Take a country that goes to war with another country (Israel, Iran, Ukraine, Russia, etc.). The political and military elites decide such things and the citizens are forced to accept whatever happens and their new role choices: fight or not fight.
If you fight, you might be a volunteer or a conscript; if you don’t fight, perhaps you try to secure some essential position far from the front lines or become a conscientious objector facing prison and the scorn of the tribal majority; or perhaps you try to flee into exile. In the worst case scenario, you become a victim of the other side’s rockets and bombs.
Or what happens when you take a flight somewhere, or a train, or even jump in a car with someone else driving? As soon as you are on board, the doors are closed, the engines turning and the vehicle is moving, you role is restricted to passenger: you are entirely in the hands of the pilot or driver…
You all then depend on the integrity of the manufacturer, engineers and mechanics who built and maintained the vehicle, as well as whatever traffic control systems exist for that form of transport: radios, controllers, signals, lights to coordinate multiple vehicles moving around the same spacetime.
And we are all economic agents within the modern global financial system that has evolved since the Englightenment and Industrial Revolution.
You have some kind of a job or investment capital or business venture. You own, are still paying for or rent a home.
You must interact with the urban and infrastructure system in some way, whatever you believe about climate change, or perhaps you are so far out in the countryside that your government has forgotten to provide proper public services there.
And of course you are subject to modern bureaucracy in all its onerous forms: taxes, licences, permits, courts.
Conscripts and victims do not get to decide the start and end of the wars they are thrown into; passengers may not just take control of their airplane or train; and you must keep struggling to pay your bills and taxes somewhere.
You are not suddenly going to become president of your country, the captain of your plane or Robin Hood in feudal England, stealing some treasure from the Sheriff of Nottingham in the morning before riding into Sherwood Forest to enjoy some roast deer and apples in the evening with your friends.
When those structural things go wrong, and they frequently do, your relationship to them then affects whatever closer relationships and direct plans you held before, as so many realtives and friends of the victims of wars, plane crashes and economic hardship suddently and tragically discover.

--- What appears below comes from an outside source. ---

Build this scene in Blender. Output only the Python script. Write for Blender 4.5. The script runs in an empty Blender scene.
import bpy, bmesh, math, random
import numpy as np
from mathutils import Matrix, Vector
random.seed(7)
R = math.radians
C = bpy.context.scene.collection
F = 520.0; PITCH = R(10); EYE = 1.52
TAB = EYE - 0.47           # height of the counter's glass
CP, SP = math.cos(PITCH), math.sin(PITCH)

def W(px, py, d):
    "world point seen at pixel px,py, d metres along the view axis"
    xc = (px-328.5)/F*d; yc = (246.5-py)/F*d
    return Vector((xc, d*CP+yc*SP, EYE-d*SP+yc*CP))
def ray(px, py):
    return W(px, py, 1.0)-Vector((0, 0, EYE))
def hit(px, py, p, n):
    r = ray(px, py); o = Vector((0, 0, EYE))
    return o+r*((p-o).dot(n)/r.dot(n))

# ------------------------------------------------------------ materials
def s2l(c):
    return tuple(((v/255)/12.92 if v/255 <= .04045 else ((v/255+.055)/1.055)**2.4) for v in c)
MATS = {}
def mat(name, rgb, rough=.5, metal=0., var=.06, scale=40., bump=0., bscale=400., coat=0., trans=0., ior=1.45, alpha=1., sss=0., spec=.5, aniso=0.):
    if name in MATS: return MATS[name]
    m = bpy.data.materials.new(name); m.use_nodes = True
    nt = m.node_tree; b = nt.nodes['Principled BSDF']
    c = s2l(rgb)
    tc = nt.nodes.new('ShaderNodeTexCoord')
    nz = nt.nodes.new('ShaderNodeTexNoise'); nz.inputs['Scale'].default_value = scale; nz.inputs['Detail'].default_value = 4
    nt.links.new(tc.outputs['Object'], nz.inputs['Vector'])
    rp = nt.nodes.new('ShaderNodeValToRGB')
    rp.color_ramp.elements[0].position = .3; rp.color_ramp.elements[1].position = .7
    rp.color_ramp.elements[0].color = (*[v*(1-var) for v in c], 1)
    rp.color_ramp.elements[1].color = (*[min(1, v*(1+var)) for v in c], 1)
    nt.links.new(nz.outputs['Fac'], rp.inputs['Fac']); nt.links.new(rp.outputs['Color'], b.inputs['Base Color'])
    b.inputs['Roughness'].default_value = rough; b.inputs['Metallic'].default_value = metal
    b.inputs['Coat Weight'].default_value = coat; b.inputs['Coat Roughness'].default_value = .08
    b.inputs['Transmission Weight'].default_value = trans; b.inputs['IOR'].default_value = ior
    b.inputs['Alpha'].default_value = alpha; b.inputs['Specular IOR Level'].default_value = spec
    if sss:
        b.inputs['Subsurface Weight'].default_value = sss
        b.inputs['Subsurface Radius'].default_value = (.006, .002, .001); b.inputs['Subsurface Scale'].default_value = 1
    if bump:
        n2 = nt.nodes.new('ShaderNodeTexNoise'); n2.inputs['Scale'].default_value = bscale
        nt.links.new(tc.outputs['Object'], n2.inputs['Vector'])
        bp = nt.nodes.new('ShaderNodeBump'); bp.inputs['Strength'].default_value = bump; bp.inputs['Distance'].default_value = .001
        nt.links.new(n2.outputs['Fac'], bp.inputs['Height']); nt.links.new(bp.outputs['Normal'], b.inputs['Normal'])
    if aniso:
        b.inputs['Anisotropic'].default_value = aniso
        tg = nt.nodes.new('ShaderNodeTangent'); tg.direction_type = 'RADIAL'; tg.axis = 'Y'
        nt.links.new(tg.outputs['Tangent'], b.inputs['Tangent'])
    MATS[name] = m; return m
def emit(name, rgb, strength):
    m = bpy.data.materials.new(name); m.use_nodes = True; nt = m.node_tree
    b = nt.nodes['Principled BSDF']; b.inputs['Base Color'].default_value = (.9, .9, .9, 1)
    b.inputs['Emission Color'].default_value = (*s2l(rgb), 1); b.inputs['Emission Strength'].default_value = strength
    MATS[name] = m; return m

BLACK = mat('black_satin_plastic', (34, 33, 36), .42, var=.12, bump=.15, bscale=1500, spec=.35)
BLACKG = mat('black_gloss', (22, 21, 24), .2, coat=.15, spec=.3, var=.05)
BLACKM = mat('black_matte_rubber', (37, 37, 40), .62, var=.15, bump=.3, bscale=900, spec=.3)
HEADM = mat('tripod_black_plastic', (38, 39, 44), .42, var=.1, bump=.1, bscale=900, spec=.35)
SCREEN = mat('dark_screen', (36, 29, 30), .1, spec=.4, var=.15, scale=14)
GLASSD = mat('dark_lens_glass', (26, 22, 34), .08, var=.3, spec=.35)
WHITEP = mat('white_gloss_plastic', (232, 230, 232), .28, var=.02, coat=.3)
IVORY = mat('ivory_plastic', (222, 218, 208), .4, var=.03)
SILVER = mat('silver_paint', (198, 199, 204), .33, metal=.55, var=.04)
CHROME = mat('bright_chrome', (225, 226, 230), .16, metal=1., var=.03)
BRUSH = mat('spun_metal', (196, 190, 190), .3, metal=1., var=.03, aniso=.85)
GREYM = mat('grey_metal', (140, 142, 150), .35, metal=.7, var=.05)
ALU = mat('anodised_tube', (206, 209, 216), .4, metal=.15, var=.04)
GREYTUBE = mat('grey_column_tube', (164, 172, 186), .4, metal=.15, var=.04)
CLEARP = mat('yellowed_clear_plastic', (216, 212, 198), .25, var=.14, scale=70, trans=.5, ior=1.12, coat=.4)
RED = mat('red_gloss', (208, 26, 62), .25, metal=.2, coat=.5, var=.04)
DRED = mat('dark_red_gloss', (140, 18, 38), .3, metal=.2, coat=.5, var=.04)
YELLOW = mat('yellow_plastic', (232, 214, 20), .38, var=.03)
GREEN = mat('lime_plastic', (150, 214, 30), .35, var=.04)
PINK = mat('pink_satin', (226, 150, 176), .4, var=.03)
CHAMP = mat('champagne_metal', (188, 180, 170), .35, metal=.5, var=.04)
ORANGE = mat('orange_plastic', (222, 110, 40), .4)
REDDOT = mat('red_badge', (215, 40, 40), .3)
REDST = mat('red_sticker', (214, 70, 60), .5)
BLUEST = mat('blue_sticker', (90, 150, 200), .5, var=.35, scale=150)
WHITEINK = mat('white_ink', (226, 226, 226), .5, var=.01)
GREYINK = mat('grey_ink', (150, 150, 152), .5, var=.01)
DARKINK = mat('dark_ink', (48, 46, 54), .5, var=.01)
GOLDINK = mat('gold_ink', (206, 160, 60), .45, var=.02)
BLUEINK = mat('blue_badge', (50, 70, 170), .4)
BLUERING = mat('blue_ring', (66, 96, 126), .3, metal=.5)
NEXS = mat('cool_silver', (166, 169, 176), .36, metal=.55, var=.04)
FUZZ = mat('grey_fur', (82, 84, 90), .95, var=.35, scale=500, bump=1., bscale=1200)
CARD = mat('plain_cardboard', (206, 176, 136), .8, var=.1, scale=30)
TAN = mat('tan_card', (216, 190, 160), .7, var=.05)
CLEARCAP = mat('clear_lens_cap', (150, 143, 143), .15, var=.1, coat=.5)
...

Most of what you read in or see on the news is made up of such stories of destruction, failure, collapse, disaster and neglect, hence the generally negative effect on our attention and psyche.
And the bigger the structural situation, the more it affects the lives of many people.
As depressing as it all sometimes gets, and governments and the media don’t help when they pound some bad situational story repetitvely or for propaganda ends for weeks or months on end, the stream of bad situations never really seems to end, even if you choose to switch off your TV for a few months or throw your smartphone away.
In the past few days alone, we have seen the violence and suffering in Gaza turn into more violence and suffering in Iran and Israel and the horrendous and very sudden crash of Air India flight 171 in Ahmedabad. Your national news likely contains multiple shocking examples of more personal violence and anguish.
Fortunately, and statistcally, most of the extraordinary (and distant) stuff you see on the news will never actually happen to you but you can observe that it does indeed happen to someone, somewhere, pretty much every day, and it doesn’t leave you indifferent, does it?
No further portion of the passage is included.